Problem statement: Omit every picture, and retype the lines that run from the beginning of the data below through the line containing "b.obj('world_map_wall_decal')", inclusive.

Collected data:

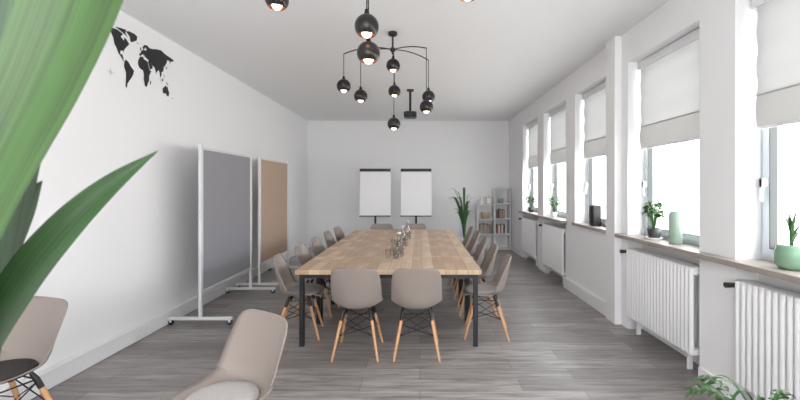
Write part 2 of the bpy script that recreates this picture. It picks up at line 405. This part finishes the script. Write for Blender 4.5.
for p in polys:
    vs = [(XL+.003, 4.13+.0030*lo, 2.745+.0042*la) for lo, la in p]; b.add(vs, [tuple(range(len(vs)))], INK)
cy, cz = 3.72, 2.62
for k in range(8):
    a = k*math.pi/4; r = .06 if k % 2 == 0 else .035
    b.add([(XL+.003, cy+r*math.cos(a), cz+r*math.sin(a)), (XL+.003, cy+.005*math.cos(a+.6), cz+.005*math.sin(a+.6)), (XL+.003, cy+.005*math.cos(a-.6), cz+.005*math.sin(a-.6))], [(0, 1, 2)], INKG)
b.obj('world_map_wall_decal')

# ---------------------------------------------------------------- pendant lamps
def ball(b, x, y, z, ztop, r=.075):
    b.sphere((x, y, z), r, BLACKG, 24, -.72, 1)
    rr = r*math.cos(math.asin(.72)); zb = -r*.72
    b.lathe([(rr, zb), (rr-.004, zb+.002), (rr*.85, zb+.03), (.001, zb+.035)], (x, y, z), COPPER, 24)
    b.sphere((x, y, z+zb+.016), rr*.62, BULB, 16)
    b.tube([(x, y, z+r-.004), (x, y, z+r+.03)], [.018, .012], BLACK, 10)
    b.tube([(x, y, z+r), (x, y, ztop)], .004, BLACK, 6)
def fixture(cx, cy, arms, zc=3.06):
    b = B(); b.lathe([(.0005, 0), (.05, 0), (.05, -.03), (.02, -.045), (.0005, -.045)], (cx, cy, H), BLACK, 20)
    b.tube([(cx, cy, H-.04), (cx, cy, zc-.05)], .01, BLACK, 8); b.sphere((cx, cy, zc), .03, BLACK, 14)
    for x, y, z, at in arms:
        mid = Vector(((cx+x)/2, (cy+y)/2, max(zc, at)+.05)); q = []
        a, c = Vector((cx, cy, zc)), Vector((x, y, at))
        for k in range(11):
            t = k/10; q.append(a*(1-t)**2+mid*2*t*(1-t)+c*t*t)
        if (a-c).length > .05: b.tube(q, .006, BLACK, 6)
        ball(b, x, y, z, at)
    b.obj('pendant_chandelier')
fixture(-.3, 4.4, [(-.82, 4.3, 2.635, 2.98), (-.66, 4.45, 2.56, 3.0), (-.29, 4.32, 2.86, 3.0), (-.31, 4.85, 2.71, 3.03),
                   (.1, 4.7, 2.61, 3.04), (.07, 4.35, 2.42, 3.06), (-.30, 4.6, 2.275, 3.0)])
fixture(-.33, 2.6, [(-.33, 2.48, 2.545, 3.0), (-.335, 2.6, 2.42, 3.06), (-.93, 2.6, 2.77, 3.0), (.31, 2.6, 2.83, 3.0), (.1, 2.1, 2.75, 3.0), (-.7, 2.05, 2.8, 3.0)])
b = B(); b.tube([(-.17, 7, H), (-.17, 7, 2.86)], .02, BLACK); b.bbox(-.28, -.06, 6.88, 7.12, 2.76, 2.86, BLACK, .02)
b.tube([(-.17, 6.88, 2.81), (-.17, 6.85, 2.81)], .03, BLACKG, 16); b.bbox(-.23, -.11, 6.94, 7.06, H-.02, H, BLACK); b.obj('ceiling_projector')

# ---------------------------------------------------------------- shelf at back
b = B(); t = .02; y0, y1 = 9.86, 10.215
def col(x0, x1, n, h):
    for k in range(n+1): b.box(x0, x1, y0, y1, k*h/n, k*h/n+t, TRIM)
    for x in (x0, x1-t): b.box(x, x+t, y0, y1, 0, h, TRIM)
    b.box(x0, x1, y1-.01, y1, 0, h, TRIM)
col(1.42, 1.84, 3, 1.1); col(1.845, 2.24, 4, 1.5)
b.obj('white_bookshelf')
def books(x0, x1, y, z, h):
    b = B(); x = x0
    while x < x1-.03:
        w = random.uniform(.02, .045); hh = h*random.uniform(.8, 1)
        b.box(x, x+w-.002, y, y+.2, z, z+hh, random.choice([BOOK, WPOT, PADG, MINT, DPOT, KRAFT])); x += w
    b.obj('row_of_books')
books(1.9, 2.18, 9.93, .396, .24); books(1.48, 1.78, 9.93, .388, .25); books(1.9, 2.1, 9.93, .771, .24)
b = B(); b.lathe([(.001, 0), (.09, 0), (.11, .16), (.1, .16), (.09, .02), (.001, .02)], (1.63, 10.03, .755), WICK); b.obj('wicker_basket')
b = B(); b.lathe([(.001, 0), (.05, 0), (.07, .06), (.04, .13), (.03, .16), (.025, .16), (.001, .05)], (1.55, 10.03, 1.121), WPOT); b.obj('ceramic_vase')
b = B(); b.bbox(1.65, 1.79, 10.0, 10.02, 1.121, 1.3, KRAFT); b.box(1.665, 1.775, 9.997, 10.0, 1.135, 1.285, PAPER); b.obj('picture_frame')
b = B(); b.lathe([(.001, 0), (.06, 0), (.08, .12), (.07, .12), (.001, .1)], (2.02, 10.03, 1.146), MINT); b.obj('mint_bowl')

# ---------------------------------------------------------------- plants
def pot(b, x, y, z, r, h, m):
    b.lathe([(.001, 0), (r*.75, 0), (r*.8, .01), (r, h), (r*.92, h), (r*.88, h*.88), (.001, h*.88)], (x, y, z), m, 24)
    b.lathe([(r*.885, h*.885), (.001, h*.9)], (x, y, z), SOIL, 24)
b = B(); pot(b, 1.05, 9.5, 0, .17, .34, WPOT)
for k in range(18):
    a = k*2.4; r = random.uniform(.24, .5); h = random.uniform(.9, 1.6); h = h if r < .4 else min(h, 1.35)
    c = (1.05+.02*math.cos(a), 9.5+.02*math.sin(a), .3)
    dx, dy = math.cos(a), math.sin(a); r2 = r if dx < .3 else r*.6
    b.leaf([c, (1.05+dx*r2*.22, 9.5+dy*r2*.22, .3+(h-.3)*.55), (1.05+dx*r2*.6, 9.5+dy*r2*.6, h*.95), (1.05+dx*r2*1.05, 9.5+dy*r2*1.05, h*.92+.02)],
           [.006, .02, .028, .001], random.choice([LEAFA, LEAFC, LEAFC]))
b.obj('potted_yucca')
# foreground plant at left
b = B(); px, py = -.74, .62; pot(b, px, py, 0, .2, .42, WPOT)
b.tube([(px, py, .36), (px+.01, py, .6), (px+.03, py-.01, .92)], [.035, .03, .025], LEAFB, 10)
b.leaf([(-.69, .59, .9), (-.635, .53, 1.15), (-.59, .5, 1.36), (-.553, .5, 1.5), (-.505, .5, 1.60), (-.462, .5, 1.684), (-.42, .5, 1.784), (-.388, .5, 1.9), (-.375, .52, 2.04), (-.365, .56, 2.2)],
       [.01, .022, .034, .046, .05, .056, .062, .06, .042, .001], LEAFA, (.93, 0, .36), .3, 40)
b.leaf([(-.71, .62, .92), (-.67, .6, 1.2), (-.62, .58, 1.45), (-.585, .57, 1.6), (-.55, .565, 1.75), (-.51, .56, 1.92), (-.49, .58, 2.1)],
       [.01, .03, .05, .062, .062, .05, .001], LEAFB, (.9, 0, .35), .3, 30)
b.leaf([(-.69, .6, .92), (-.645, .57, 1.15), (-.605, .55, 1.305), (-.548, .55, 1.412), (-.490, .55, 1.487), (-.426, .55, 1.55), (-.360, .55, 1.600)],
       [.01, .018, .024, .027, .024, .015, .0005], LEAFB, (.7, 0, -.7), .35, 34)
b.leaf([(-.71, .62, .92), (-.69, .63, 1.2), (-.675, .62, 1.34), (-.65, .62, 1.44), (-.61, .62, 1.52), (-.585, .62, 1.56)],
       [.01, .022, .036, .036, .022, .0005], LEAFC, (.8, 0, -.5), .3, 30)
b.leaf([(-.74, .64, .92), (-.82, .7, 1.2), (-.95, .75, 1.35), (-1.15, .78, 1.3)], [.01, .04, .04, .001], LEAFA, None, .3, 24)
b.leaf([(-.74, .6, .92), (-.76, .4, 1.2), (-.85, .1, 1.4), (-.95, -.1, 1.35)], [.01, .05, .05, .001], LEAFC, None, .3, 24)
b.obj('potted_dracaena')
# foreground plant at right
b = B(); px, py = 1.5, 1.72; pot(b, px, py, 0, .16, .3, WPOT)
tips = [(1.22, 1.82, .575, .70), (1.28, 1.7, .55, .68), (1.35, 1.95, .58, .67), (1.42, 1.55, .48, .61), (1.64, 1.8, .59, .64), (1.70, 1.7, .55, .62), (1.62, 1.5, .48, .60), (1.38, 1.65, .58, .67)]
for x, y, z, zm in tips:
    b.leaf([(px, py, .27), (px+(x-px)*.25, py+(y-py)*.25, zm*.85), (px+(x-px)*.6, py+(y-py)*.6, zm), (x, y, z)], [.004, .006, .008, .001], LEAFC, None, .3, 16)
    for k in range(7):
        t = .35+.09*k; bx, by = px+(x-px)*t, py+(y-py)*t
        bz = .27*(1-t)**2+2*t*(1-t)*zm*1.15+z*t*t
        d = Vector((x-px, y-py, 0)).normalized(); n_ = Vector((-d.y, d.x, 0))
        for sg in (-1, 1):
            e = Vector((bx, by, bz))+d*.05+n_*sg*(.075-.05*t)
            b.leaf([(bx, by, bz), (Vector((bx, by, bz))+e)/2+Vector((0, 0, .008)), e-Vector((0, 0, .012))], [.002, .015, .0005], LEAFC if k % 2 else LEAFA, None, .2, 6)
b.obj('potted_fern')
# sill plants
def bushy(name, x, y, z, r, h, pm, lh, n, m, lr=None, saucer=None):
    b = B(); z += .001
    if saucer: b.lathe([(.001, 0), (r*1.2, 0), (r*1.35, .018), (r*1.25, .018), (.001, .006)], (x, y, z), saucer, 24); z += .007
    pot(b, x, y, z, r, h, pm); lr = lr or r*1.6
    for k in range(n):
        a = k*2.4; q = random.uniform(.3, 1); hh = lh*random.uniform(.45, 1)
        e = Vector((x+lr*q*math.cos(a), y+lr*q*math.sin(a), z+h+hh)); s0 = Vector((x, y, z+h*.85))
        b.tube([s0, (s0+e)/2+Vector((0, 0, .02)), e], .002, m, 5)
        for j in range(4):
            o = e+Vector((random.uniform(-1, 1), random.uniform(-1, 1), random.uniform(-.6, .5)))*lr*.5
            b.leaf([e, (e+o)/2+Vector((0, 0, .01)), o], [.003, lr*.2, .001], m, None, .2, 5)
    b.obj(name)
bushy('potted_succulent', 2.34, 4.0, ST, .065, .10, DPOT, .25, 40, LEAFC, .095, WPOT)
b = B(); b.lathe([(.001, 0), (.052, 0), (.056, .01), (.056, .27), (.05, .285), (.045, .29), (.045, .295), (.001, .30)], (2.34, 3.66, ST+.001), MINT, 28); b.obj('mint_canister')
b = B(); b.lathe([(.001, 0), (.06, 0), (.082, .03), (.086, .1), (.076, .15), (.07, .155), (.06, .15), (.001, .13)], (2.35, 2.53, ST+.001), GREEN, 28)
for k in range(14):
    a = k*2.4; r = random.uniform(.02, .08); h = random.uniform(.12, .26)
    b.leaf([(2.35, 2.53, ST+.13), (2.35+r*.4*math.cos(a), 2.53+r*.4*math.sin(a), ST+.13+h*.6), (2.35+r*1.4*math.cos(a), 2.53+r*1.4*math.sin(a), ST+.13+h)], [.006, .009, .0005], LEAFC)
b.obj('potted_aloe')
bushy('potted_basil', 2.33, 6.95, ST, .055, .08, WPOT, .26, 26, LEAFC, .1)
bushy('potted_ivy', 2.33, 8.4, ST, .06, .09, DPOT, .24, 24, LEAFB, .1)
b = B(); b.bbox(2.28, 2.40, 5.28, 5.40, ST+.001, ST+.28, BLACK, .012)
b.tube([(2.281, 5.34, ST+.09), (2.276, 5.34, ST+.09)], .035, BLACKG, 18); b.tube([(2.281, 5.34, ST+.2), (2.276, 5.34, ST+.2)], .02, BLACKG, 18); b.obj('loudspeaker')

# ---------------------------------------------------------------- light
w = bpy.data.worlds.new('World'); bpy.context.scene.world = w; w.use_nodes = True
nt = w.node_tree; bg = nt.nodes['Background']
tc = nt.nodes.new('ShaderNodeTexCoord'); sp = nt.nodes.new('ShaderNodeSeparateXYZ'); rp = nt.nodes.new('ShaderNodeValToRGB')
nt.links.new(tc.outputs['Generated'], sp.inputs[0]); nt.links.new(sp.outputs[2], rp.inputs[0])
rp.color_ramp.elements[0].position = 0; rp.color_ramp.elements[0].color = (.92, .905, .89, 1)
rp.color_ramp.elements[1].position = .3; rp.color_ramp.elements[1].color = (.94, .96, 1, 1)
nt.links.new(rp.outputs[0], bg.inputs[0]); bg.inputs[1].default_value = 10
def portal(loc, rot, sx, sy):
    l = bpy.data.lights.new('portal', 'AREA'); l.shape = 'RECTANGLE'; l.size = sx; l.size_y = sy; l.cycles.is_portal = True
    o = bpy.data.objects.new('daylight_portal', l); C.objects.link(o); o.location = loc; o.rotation_euler = rot
for far in wins: portal((XR+.31, far-OW/2, (ST+WT)/2), (0, R90, 0), WT-ST, OW)
portal((-.1, YF-.16, 1.875), (R90, 0, 0), 3.6, 2.15)

# ---------------------------------------------------------------- camera
cd_ = bpy.data.cameras.new('camera'); cam = bpy.data.objects.new('camera', cd_); C.objects.link(cam)
cam.location = (0, 0, 1.55); cam.rotation_euler = (R90, 0, 0)
cd_.lens = 18; cd_.sensor_width = 36; cd_.shift_x = -.025; cd_.shift_y = -.01625; cd_.clip_start = .05
cd_.dof.use_dof = True; cd_.dof.focus_distance = 5; cd_.dof.aperture_fstop = 5.6
bpy.context.scene.camera = cam
bpy.context.scene.view_settings.view_transform = 'Standard'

Correct output:
Write part 2 of the bpy script that recreates this picture. It picks up at line 405. This part finishes the script. Write for Blender 4.5.
for p in polys:
    vs = [(XL+.003, 4.13+.0030*lo, 2.745+.0042*la) for lo, la in p]; b.add(vs, [tuple(range(len(vs)))], INK)
cy, cz = 3.72, 2.62
for k in range(8):
    a = k*math.pi/4; r = .06 if k % 2 == 0 else .035
    b.add([(XL+.003, cy+r*math.cos(a), cz+r*math.sin(a)), (XL+.003, cy+.005*math.cos(a+.6), cz+.005*math.sin(a+.6)), (XL+.003, cy+.005*math.cos(a-.6), cz+.005*math.sin(a-.6))], [(0, 1, 2)], INKG)
b.obj('world_map_wall_decal')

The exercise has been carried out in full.